There has been a decided tilt in jurisprudence over the last generation to resolve such conflicts in favor of the First Amendment. Religious schools were allowed to reinforce their (First Amendment) Free Exercise Clause-based message by terminating religion teachers who violate their churches’ prohibitions against extramarital sex, even when those prohibitions facially violate Commerce Clause-authorized pregnancy discrimination laws.[4] And the state equal protection-based New Jersey public accommodations law had to yield to the First Amendment associational rights of the Boy Scouts when they ousted an advocate of LGBT freedoms from membership[5] in keeping with their since-abandoned exclusion of gays.

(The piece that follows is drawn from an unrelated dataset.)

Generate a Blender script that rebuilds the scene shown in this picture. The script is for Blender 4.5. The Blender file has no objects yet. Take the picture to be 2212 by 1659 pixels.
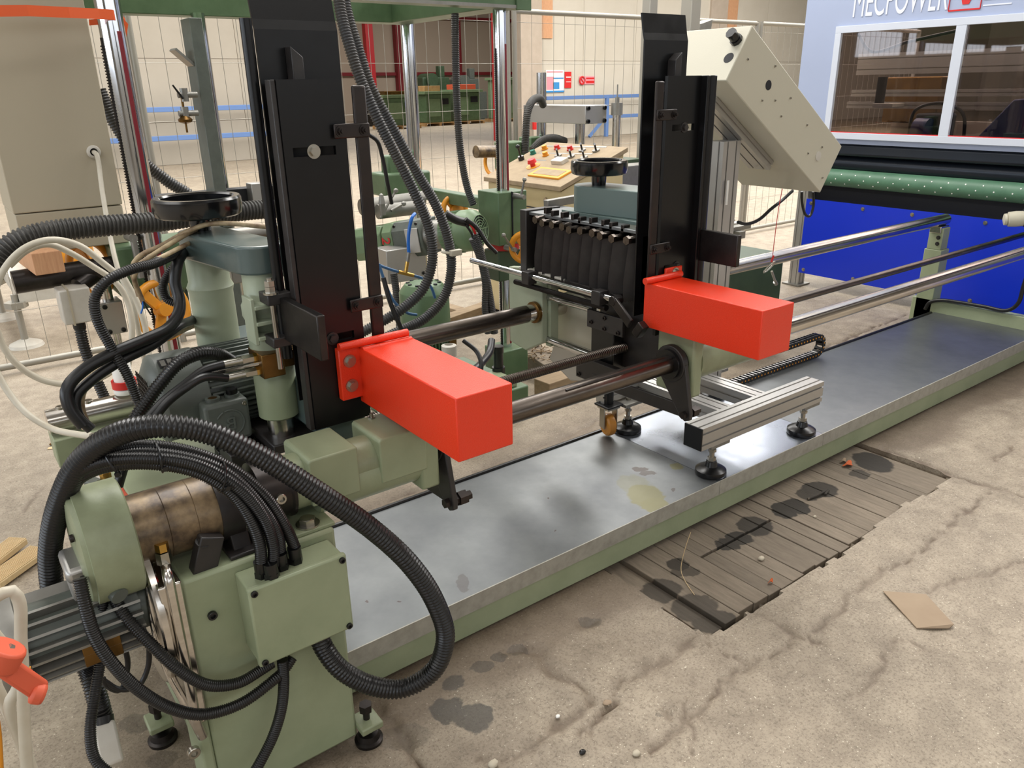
import bpy, math, random
import numpy as np
from mathutils import Vector, Matrix, noise

random.seed(7)
scene = bpy.context.scene
COL = scene.collection

# ------------------------------------------------------------------ camera
W, H, F = 2212.0, 1659.0, 1682.28
PITCH, ROLL, YAW = 0.36503, 0.0176, 0.927617
CAM = np.array([0.0, 0.0, 1.6])
_cp, _sp = math.cos(PITCH), math.sin(PITCH)
_fw = np.array([math.cos(YAW) * _cp, math.sin(YAW) * _cp, -_sp])
_r0 = np.array([math.sin(YAW), -math.cos(YAW), 0.0])
_d0 = np.cross(_fw, _r0)
_rt = math.cos(ROLL) * _r0 + math.sin(ROLL) * _d0
_dn = -math.sin(ROLL) * _r0 + math.cos(ROLL) * _d0
cam_data = bpy.data.cameras.new('camera')
cam_data.sensor_fit = 'HORIZONTAL'
cam_data.sensor_width = 36.0
cam_data.lens = F / W * 36.0
cam_data.clip_start = 0.05
cam_data.clip_end = 200
cam = bpy.data.objects.new('camera', cam_data)
COL.objects.link(cam)
cam.matrix_world = Matrix(((_rt[0], -_dn[0], -_fw[0], CAM[0]), (_rt[1], -_dn[1], -_fw[1], CAM[1]),
                           (_rt[2], -_dn[2], -_fw[2], CAM[2]), (0, 0, 0, 1)))
scene.camera = cam

# ------------------------------------------------------------------ light
world = bpy.data.worlds.new('world'); scene.world = world
world.use_nodes = True
world.node_tree.nodes['Background'].inputs[0].default_value = (0.80, 0.88, 1.0, 1)
world.node_tree.nodes['Background'].inputs[1].default_value = 0.6
vs = scene.view_settings
vs.view_transform = 'Standard'
vs.look = 'None'
vs.exposure = -0.72
vs.gamma = 1.0
vs.use_curve_mapping = False


def skylight(x, y, sx, sy, power, col=(0.99, 0.97, 0.94), z=7.2):
    d = bpy.data.lights.new('skylight', 'AREA')
    d.shape = 'RECTANGLE'; d.size = sx; d.size_y = sy; d.energy = power; d.color = col
    o = bpy.data.objects.new('skylight', d); COL.objects.link(o)
    o.location = (x, y, z)
    return o


# long translucent roof strips of the hall, running across it
skylight(-5.0, 6.0, 2.5, 26, 1100)
skylight(2.5, 10.0, 2.5, 17, 2500)
skylight(9.0, 7.0, 2.5, 19, 2900)
skylight(16.0, 7.0, 2.5, 19, 2900)
skylight(23.0, 7.0, 2.5, 19, 2700)
skylight(0.0, -6.0, 14, 2.0, 450)
skylight(19.0, 31.0, 16, 2.5, 2200)


# daylight window bands of the two hall walls behind the camera
wl = skylight(4.0, -11.8, 26, 2.2, 520, (0.82, 0.9, 1.0), 3.6); wl.rotation_euler = (math.pi / 2, 0, 0)
wl = skylight(-13.8, 4.0, 2.6, 22, 1900, (0.82, 0.9, 1.0), 3.6); wl.rotation_euler = (0, -math.pi / 2, 0)


# ------------------------------------------------------------------ projection helper: pixel -> point on a plane of the place
def pt(px, py, x=None, y=None, z=None):
    v = ((px - W / 2) / F) * _rt + ((py - H / 2) / F) * _dn + _fw
    if x is not None: t = (x - CAM[0]) / v[0]
    elif y is not None: t = (y - CAM[1]) / v[1]
    else: t = (z - CAM[2]) / v[2]
    return Vector(CAM + t * v)


# ------------------------------------------------------------------ materials
def lin(c):
    return tuple(((v / 255.0) / 12.92 if v / 255.0 <= 0.04045 else ((v / 255.0 + 0.055) / 1.055) ** 2.4) for v in c) + (1.0,)


def mat(name, col, rough=0.5, metal=0.0, col2=None, nscale=6.0, namt=1.0, bump=0.0, bscale=60.0, coat=0.0,
        rvar=0.0, stretch=None, trans=0.0, emit=None, spec=None, ior=None):
    m = bpy.data.materials.new(name); m.use_nodes = True
    nt = m.node_tree; N = nt.nodes; L = nt.links
    b = N['Principled BSDF']
    b.inputs['Base Color'].default_value = lin(col)
    b.inputs['Roughness'].default_value = rough
    b.inputs['Metallic'].default_value = metal
    if coat: b.inputs['Coat Weight'].default_value = coat; b.inputs['Coat Roughness'].default_value = 0.12
    if spec is not None: b.inputs['Specular IOR Level'].default_value = spec
    if trans: b.inputs['Transmission Weight'].default_value = trans
    if ior: b.inputs['IOR'].default_value = ior
    if emit: b.inputs['Emission Color'].default_value = lin(emit[0]); b.inputs['Emission Strength'].default_value = emit[1]
    tc = mp = None
    if col2 or bump or rvar:
        tc = N.new('ShaderNodeTexCoord'); mp = N.new('ShaderNodeMapping')
        L.new(tc.outputs['Object'], mp.inputs['Vector'])
        if stretch: mp.inputs['Scale'].default_value = stretch
    if col2 or rvar:
        n = N.new('ShaderNodeTexNoise'); n.inputs['Scale'].default_value = nscale; n.inputs['Detail'].default_value = 5
        n.inputs['Roughness'].default_value = 0.62
        L.new(mp.outputs['Vector'], n.inputs['Vector'])
        r = N.new('ShaderNodeValToRGB')
        r.color_ramp.elements[0].position = 0.5 - 0.22 / namt; r.color_ramp.elements[1].position = 0.5 + 0.22 / namt
        r.color_ramp.elements[0].color = lin(col); r.color_ramp.elements[1].color = lin(col2 or col)
        L.new(n.outputs['Fac'], r.inputs['Fac'])
        if col2: L.new(r.outputs['Color'], b.inputs['Base Color'])
        if rvar:
            mr = N.new('ShaderNodeMapRange')
            mr.inputs['To Min'].default_value = max(0.02, rough - rvar); mr.inputs['To Max'].default_value = min(1, rough + rvar)
            L.new(n.outputs['Fac'], mr.inputs['Value']); L.new(mr.outputs['Result'], b.inputs['Roughness'])
    if bump:
        n2 = N.new('ShaderNodeTexNoise'); n2.inputs['Scale'].default_value = bscale; n2.inputs['Detail'].default_value = 3
        L.new(mp.outputs['Vector'], n2.inputs['Vector'])
        bp = N.new('ShaderNodeBump'); bp.inputs['Strength'].default_value = bump; bp.inputs['Distance'].default_value = 0.002
        L.new(n2.outputs['Fac'], bp.inputs['Height']); L.new(bp.outputs['Normal'], b.inputs['Normal'])
    return m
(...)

There certainly remains some countervailing authority. In 2002, a Texas strip club, though purveying First Amendment-protected performances, was told it could not discriminate against African American dancers.[6] An Atlanta strip club recently found it could not terminate a dancer for being pregnant.[7] In these cases, then, Commerce Clause-based antidiscrimination statutes trumped First Amendment concerns. But the theater is all about speech, whereas exotic dancing, though properly protected as a kind of speech, isn’t speech, really. Plays and musicals are much closer to core concerns the Free Speech and Assembly clauses exist to protect, and I’d look for greater protection.

While all this remains to be worked out, there will be some dramatic moments (in the generic sense of the word) before the bench. But my crystal ball says that the courts will end up allowing the exclusion of whites from certain roles in front of the footlights.

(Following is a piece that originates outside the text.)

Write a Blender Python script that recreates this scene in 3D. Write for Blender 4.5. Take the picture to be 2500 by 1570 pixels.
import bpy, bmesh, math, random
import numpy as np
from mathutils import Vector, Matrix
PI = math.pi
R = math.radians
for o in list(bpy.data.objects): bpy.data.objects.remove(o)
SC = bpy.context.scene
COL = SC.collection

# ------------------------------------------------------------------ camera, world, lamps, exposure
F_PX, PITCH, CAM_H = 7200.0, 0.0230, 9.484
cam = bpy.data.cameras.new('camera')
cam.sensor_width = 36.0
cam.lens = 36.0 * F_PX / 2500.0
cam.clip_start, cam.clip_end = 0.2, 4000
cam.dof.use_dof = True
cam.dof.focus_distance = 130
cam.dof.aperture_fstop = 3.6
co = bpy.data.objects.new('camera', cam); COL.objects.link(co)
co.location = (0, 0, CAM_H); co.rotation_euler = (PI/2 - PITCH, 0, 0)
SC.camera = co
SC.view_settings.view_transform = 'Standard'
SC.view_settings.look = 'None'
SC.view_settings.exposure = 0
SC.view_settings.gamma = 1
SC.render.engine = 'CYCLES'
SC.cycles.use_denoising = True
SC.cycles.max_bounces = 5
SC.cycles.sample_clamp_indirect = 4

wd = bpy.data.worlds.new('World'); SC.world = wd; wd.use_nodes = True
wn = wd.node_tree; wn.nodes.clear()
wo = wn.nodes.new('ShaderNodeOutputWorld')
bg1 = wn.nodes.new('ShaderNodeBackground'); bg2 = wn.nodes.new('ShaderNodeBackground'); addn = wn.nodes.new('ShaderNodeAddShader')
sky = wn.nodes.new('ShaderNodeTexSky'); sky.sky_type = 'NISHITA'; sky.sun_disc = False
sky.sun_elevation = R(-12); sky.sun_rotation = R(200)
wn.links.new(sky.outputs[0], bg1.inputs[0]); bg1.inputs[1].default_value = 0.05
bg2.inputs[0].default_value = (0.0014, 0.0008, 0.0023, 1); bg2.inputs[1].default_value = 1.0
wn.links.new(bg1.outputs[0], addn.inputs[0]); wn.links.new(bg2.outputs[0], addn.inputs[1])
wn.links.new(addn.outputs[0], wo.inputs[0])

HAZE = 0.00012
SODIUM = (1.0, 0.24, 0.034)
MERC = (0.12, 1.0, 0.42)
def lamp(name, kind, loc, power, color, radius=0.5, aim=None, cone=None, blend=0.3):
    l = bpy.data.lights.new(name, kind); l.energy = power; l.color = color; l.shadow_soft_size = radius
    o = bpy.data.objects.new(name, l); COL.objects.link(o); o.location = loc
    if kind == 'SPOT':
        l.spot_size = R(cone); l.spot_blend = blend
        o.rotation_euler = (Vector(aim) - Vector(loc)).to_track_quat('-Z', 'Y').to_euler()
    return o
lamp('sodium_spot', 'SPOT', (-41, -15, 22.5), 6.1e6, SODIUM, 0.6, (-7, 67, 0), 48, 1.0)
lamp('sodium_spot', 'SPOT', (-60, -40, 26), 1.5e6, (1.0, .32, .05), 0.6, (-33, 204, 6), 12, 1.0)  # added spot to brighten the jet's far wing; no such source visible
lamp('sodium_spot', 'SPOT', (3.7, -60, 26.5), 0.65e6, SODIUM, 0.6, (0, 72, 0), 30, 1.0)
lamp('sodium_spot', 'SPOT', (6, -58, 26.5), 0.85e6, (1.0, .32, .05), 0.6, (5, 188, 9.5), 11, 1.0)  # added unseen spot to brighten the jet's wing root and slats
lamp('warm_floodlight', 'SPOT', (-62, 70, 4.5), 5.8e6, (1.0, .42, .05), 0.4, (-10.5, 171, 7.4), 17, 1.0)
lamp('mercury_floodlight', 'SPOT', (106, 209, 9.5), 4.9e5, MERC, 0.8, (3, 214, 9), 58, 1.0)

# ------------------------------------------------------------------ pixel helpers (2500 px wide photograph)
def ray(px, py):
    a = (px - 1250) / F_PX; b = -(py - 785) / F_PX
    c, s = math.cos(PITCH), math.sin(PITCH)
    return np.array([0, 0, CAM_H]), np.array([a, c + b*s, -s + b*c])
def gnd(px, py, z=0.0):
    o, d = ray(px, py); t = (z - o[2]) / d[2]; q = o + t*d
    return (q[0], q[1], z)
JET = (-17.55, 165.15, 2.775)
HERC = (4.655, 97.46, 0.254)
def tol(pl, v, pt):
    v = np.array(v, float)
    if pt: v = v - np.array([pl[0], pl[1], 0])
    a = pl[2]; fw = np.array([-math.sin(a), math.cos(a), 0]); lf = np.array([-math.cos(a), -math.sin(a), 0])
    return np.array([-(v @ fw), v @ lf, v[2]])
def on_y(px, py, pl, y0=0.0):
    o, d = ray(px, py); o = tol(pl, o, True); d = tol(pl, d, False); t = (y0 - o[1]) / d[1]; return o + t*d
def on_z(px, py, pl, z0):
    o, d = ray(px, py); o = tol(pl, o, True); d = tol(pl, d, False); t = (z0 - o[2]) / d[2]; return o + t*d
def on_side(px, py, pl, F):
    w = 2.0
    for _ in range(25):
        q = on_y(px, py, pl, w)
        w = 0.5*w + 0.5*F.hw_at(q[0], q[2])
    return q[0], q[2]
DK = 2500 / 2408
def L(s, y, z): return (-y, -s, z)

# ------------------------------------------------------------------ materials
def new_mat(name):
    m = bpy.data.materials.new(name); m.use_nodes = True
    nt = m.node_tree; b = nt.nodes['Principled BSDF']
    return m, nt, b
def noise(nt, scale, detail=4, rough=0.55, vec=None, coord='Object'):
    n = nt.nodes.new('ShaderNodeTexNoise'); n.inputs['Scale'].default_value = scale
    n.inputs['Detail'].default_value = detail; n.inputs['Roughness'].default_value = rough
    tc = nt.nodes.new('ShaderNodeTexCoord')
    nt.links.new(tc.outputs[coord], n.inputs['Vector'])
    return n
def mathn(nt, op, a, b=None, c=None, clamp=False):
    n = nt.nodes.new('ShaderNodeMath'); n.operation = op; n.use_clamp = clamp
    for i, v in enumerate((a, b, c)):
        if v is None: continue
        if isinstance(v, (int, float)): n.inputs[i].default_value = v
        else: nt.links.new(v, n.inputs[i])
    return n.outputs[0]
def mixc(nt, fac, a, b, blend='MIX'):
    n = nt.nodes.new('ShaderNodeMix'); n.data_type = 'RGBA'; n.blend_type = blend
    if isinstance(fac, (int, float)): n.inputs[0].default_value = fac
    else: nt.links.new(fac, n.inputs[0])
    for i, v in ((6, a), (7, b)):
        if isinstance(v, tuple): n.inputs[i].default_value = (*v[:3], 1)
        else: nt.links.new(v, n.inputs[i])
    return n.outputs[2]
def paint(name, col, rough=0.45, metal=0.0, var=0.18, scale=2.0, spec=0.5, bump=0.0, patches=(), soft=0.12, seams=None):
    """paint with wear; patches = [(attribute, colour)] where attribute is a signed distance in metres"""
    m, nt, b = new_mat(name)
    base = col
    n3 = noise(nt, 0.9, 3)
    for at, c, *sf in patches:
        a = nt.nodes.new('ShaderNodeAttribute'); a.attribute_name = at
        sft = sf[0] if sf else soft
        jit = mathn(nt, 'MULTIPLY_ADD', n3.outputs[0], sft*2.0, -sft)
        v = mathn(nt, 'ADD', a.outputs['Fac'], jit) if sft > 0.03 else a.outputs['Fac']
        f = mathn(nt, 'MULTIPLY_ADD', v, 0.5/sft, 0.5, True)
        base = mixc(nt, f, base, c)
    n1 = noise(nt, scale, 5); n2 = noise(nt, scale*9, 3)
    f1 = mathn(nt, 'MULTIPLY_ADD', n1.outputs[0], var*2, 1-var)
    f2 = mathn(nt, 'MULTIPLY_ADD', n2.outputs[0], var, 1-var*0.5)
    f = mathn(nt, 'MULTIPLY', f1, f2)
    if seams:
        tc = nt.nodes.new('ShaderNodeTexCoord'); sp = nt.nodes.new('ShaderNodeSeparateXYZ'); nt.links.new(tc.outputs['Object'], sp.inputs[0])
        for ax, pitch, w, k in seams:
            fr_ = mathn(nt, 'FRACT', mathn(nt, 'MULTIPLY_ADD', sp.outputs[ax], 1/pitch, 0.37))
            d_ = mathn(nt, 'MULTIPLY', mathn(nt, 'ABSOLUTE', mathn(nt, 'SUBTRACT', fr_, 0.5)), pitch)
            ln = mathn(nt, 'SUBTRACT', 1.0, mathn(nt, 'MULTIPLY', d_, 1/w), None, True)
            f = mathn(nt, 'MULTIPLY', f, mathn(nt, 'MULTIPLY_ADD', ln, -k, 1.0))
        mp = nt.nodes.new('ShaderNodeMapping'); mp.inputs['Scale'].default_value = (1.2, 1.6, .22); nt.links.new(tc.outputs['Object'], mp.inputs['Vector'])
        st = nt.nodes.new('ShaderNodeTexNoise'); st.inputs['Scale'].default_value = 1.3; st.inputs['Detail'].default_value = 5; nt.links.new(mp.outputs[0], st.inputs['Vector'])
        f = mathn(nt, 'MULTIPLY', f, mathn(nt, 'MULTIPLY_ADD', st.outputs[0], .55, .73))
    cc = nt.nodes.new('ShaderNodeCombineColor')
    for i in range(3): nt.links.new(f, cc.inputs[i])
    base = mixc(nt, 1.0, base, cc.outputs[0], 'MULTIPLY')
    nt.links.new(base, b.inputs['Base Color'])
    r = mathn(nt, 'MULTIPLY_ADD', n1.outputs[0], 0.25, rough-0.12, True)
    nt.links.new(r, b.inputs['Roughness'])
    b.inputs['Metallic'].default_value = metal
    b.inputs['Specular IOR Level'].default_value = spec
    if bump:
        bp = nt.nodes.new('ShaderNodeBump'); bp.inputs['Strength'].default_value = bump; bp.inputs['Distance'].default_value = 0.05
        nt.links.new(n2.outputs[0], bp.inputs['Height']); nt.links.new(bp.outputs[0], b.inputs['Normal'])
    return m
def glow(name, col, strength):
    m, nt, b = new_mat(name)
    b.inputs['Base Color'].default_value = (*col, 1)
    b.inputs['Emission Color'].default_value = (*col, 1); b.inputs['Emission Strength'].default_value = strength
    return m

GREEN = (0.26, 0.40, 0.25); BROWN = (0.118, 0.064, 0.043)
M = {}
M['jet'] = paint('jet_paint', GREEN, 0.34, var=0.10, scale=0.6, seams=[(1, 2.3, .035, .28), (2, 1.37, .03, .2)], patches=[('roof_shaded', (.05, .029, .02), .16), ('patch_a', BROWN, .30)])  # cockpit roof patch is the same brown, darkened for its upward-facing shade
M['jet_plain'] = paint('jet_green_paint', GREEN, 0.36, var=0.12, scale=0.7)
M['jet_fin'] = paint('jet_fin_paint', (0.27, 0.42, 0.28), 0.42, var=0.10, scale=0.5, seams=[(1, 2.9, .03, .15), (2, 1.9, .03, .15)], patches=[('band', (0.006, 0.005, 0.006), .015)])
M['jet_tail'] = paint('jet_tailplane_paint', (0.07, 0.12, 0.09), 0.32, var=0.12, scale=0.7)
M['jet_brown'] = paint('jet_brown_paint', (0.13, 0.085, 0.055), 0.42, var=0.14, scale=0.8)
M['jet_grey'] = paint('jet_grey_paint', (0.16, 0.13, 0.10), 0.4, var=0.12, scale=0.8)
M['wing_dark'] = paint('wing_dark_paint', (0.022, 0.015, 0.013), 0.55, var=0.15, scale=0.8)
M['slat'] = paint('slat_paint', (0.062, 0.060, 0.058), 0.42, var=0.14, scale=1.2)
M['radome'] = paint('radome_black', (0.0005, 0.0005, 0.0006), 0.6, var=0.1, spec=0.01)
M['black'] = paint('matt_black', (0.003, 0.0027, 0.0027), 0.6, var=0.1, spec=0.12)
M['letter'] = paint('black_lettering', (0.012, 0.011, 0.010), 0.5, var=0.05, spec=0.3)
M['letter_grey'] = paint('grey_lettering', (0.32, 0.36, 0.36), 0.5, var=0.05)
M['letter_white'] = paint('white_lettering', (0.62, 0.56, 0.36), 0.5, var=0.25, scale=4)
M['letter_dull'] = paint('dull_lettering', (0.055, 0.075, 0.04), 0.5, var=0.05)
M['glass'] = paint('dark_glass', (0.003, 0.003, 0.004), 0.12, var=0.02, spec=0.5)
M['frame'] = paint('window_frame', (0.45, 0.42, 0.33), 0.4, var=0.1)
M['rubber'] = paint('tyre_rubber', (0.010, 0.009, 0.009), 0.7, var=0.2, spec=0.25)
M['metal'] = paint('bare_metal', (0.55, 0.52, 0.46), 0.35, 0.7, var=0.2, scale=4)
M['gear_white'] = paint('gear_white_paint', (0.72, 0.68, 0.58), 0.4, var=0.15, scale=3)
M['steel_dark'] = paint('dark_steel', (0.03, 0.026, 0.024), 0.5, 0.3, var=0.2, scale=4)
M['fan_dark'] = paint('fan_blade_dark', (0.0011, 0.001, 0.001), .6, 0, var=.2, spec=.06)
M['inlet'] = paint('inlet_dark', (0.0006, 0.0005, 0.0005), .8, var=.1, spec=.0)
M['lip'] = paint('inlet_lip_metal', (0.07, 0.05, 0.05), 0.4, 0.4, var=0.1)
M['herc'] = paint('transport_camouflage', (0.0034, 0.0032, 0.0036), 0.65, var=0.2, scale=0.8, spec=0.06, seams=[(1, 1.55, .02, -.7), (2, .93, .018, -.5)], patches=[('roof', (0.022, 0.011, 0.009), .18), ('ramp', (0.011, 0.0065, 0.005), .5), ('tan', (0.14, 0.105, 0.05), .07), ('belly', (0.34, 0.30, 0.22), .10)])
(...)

[1]. There is a shameful history, especially in Hollywood, of not considering non-whites for non-white roles, whether we’re discussing Mickey Rooney in yellowface in Breakfast at Tiffany’s (1961), or Laurence Olivier’s excruciating blackface in Othello (1965), or the casting of most of the Thai parts in The King and I (1956). But what I am discussing here is whether whites should be considered at all for non-white parts.

[2]. As of September 3, 2016, that language is absent from the “Auditions” part of the website.

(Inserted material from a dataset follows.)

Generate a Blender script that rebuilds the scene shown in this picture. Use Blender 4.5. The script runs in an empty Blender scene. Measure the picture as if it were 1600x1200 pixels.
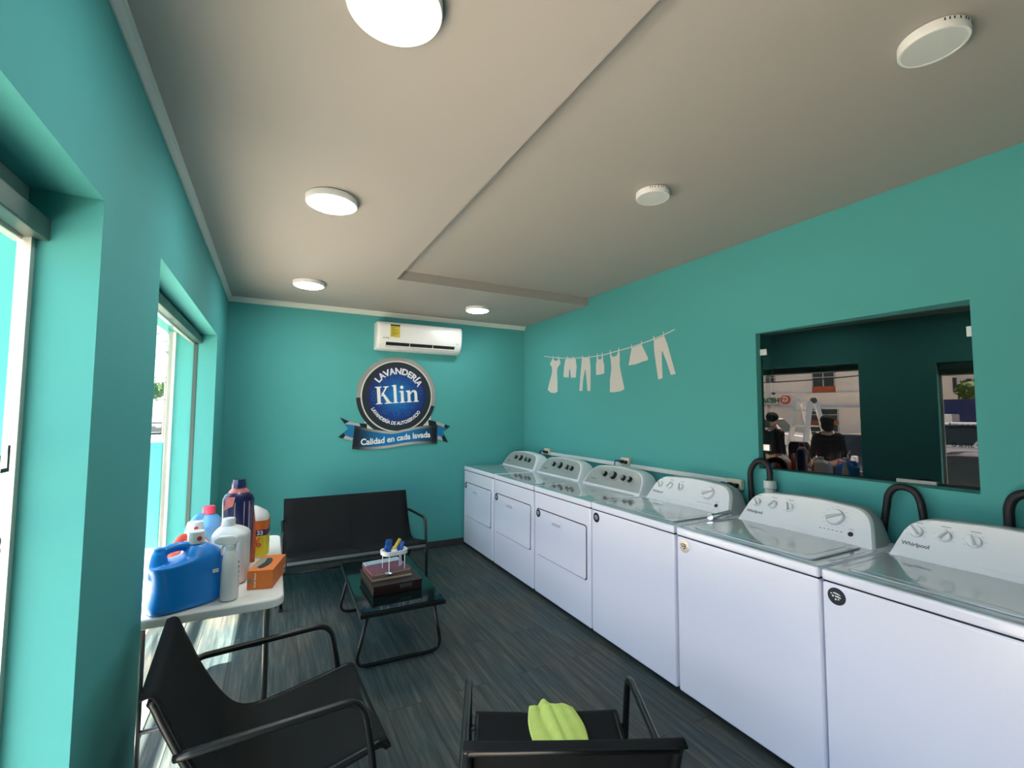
import bpy, bmesh, math, random
from mathutils import Vector, Matrix
random.seed(7)
PI = math.pi
S = bpy.context.scene
COL = S.collection

# ------------------------------------------------------------------ camera, sky, sun, exposure
cam_d = bpy.data.cameras.new('camera')
cam = bpy.data.objects.new('camera', cam_d)
COL.objects.link(cam)
cam_d.sensor_width = 36.0
cam_d.lens = 16.0444
cam_d.clip_start = 0.02
cam_d.clip_end = 600
cam.matrix_world = Matrix(((0.88602667, -0.03356, -0.46241806, 0),
                           (-0.46360261, -0.05247441, -0.88448802, 0),
                           (0.0054183, 0.9980582, -0.06205223, 1.53),
                           (0, 0, 0, 1)))
S.camera = cam

world = bpy.data.worlds.new('sky')
S.world = world
world.use_nodes = True
wn = world.node_tree
wn.nodes.clear()
w_out = wn.nodes.new('ShaderNodeOutputWorld')
w_bg = wn.nodes.new('ShaderNodeBackground')
w_sky = wn.nodes.new('ShaderNodeTexSky')
w_sky.sky_type = 'NISHITA'
w_sky.sun_disc = False
w_sky.sun_elevation = math.radians(62)
w_sky.sun_rotation = math.radians(270)
w_sky.air_density = 1.0
w_sky.dust_density = 1.5
w_bg.inputs[1].default_value = 0.38
wn.links.new(w_sky.outputs[0], w_bg.inputs[0])
wn.links.new(w_bg.outputs[0], w_out.inputs[0])

sun_d = bpy.data.lights.new('sun', 'SUN')
sun_d.energy = 24.0
sun_d.color = (1.0, 0.90, 0.78)
sun_d.angle = math.radians(0.7)
sun = bpy.data.objects.new('sun', sun_d)
COL.objects.link(sun)
sun.rotation_euler = Vector((0.29, 0.02, -1.0)).to_track_quat('-Z', 'Y').to_euler()
sun.location = (-6, 2, 12)

S.view_settings.view_transform = 'Standard'
S.view_settings.look = 'None'
S.view_settings.gamma = 1.0
S.view_settings.use_curve_mapping = False
S.view_settings.exposure = 1.05
LAMP = 30.0

# ------------------------------------------------------------------ materials
MATS = {}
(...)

[3]. The First Amendment protection of theater was mentioned in dicta in a case concerning a high school drama teacher terminated for allowing mild swearing in shows her students staged. Webb v. Lake Mills Cmty. Sch. Dist., 344 F. Supp. 791 (N.D. Iowa 1972).

[4]. Dias v. Archdiocese of Cincinnati, No. 1:11-CV-00251, 2012 U.S. Dist. LEXIS 43240 (S.D. Ohio Mar. 29, 2012). Federal laws forbidding discrimination in private employment rely on the Commerce Clause, not the Equal Protection Clause, for their constitutionality. However, it is typical that state laws forbidding employment discrimination rest on equal protection or equal protection-like clauses of state constitutions for their constitutionality. The federal Equal Protection Clause has been held not to enable Congress to legislate against discrimination by private actors.

[5]. Boy Scouts of America v. Dale, 530 U.S. 640, 644 (2000).

[6]. Gordon v. JKP Enters., 2002 U.S. App. LEXIS 29270 (5th Cir. 2002).

[7]. Newby v. Great Am. Dream, Inc., No. 1:13-CV-03297-TWT-GGB, 2014 U.S. Dist. LEXIS 182342 (N.D. Ga. Dec. 18, 2014). Pregnancy, not being a matter of the “authenticity” shielded from the influence of antidiscrimination laws, thus is analytically in the same place as race, which, as noted, is not shielded by “authenticity” either. Interestingly, the Newby court mused in a footnote that the club might have been able to fire the dancer for loss of sex appeal.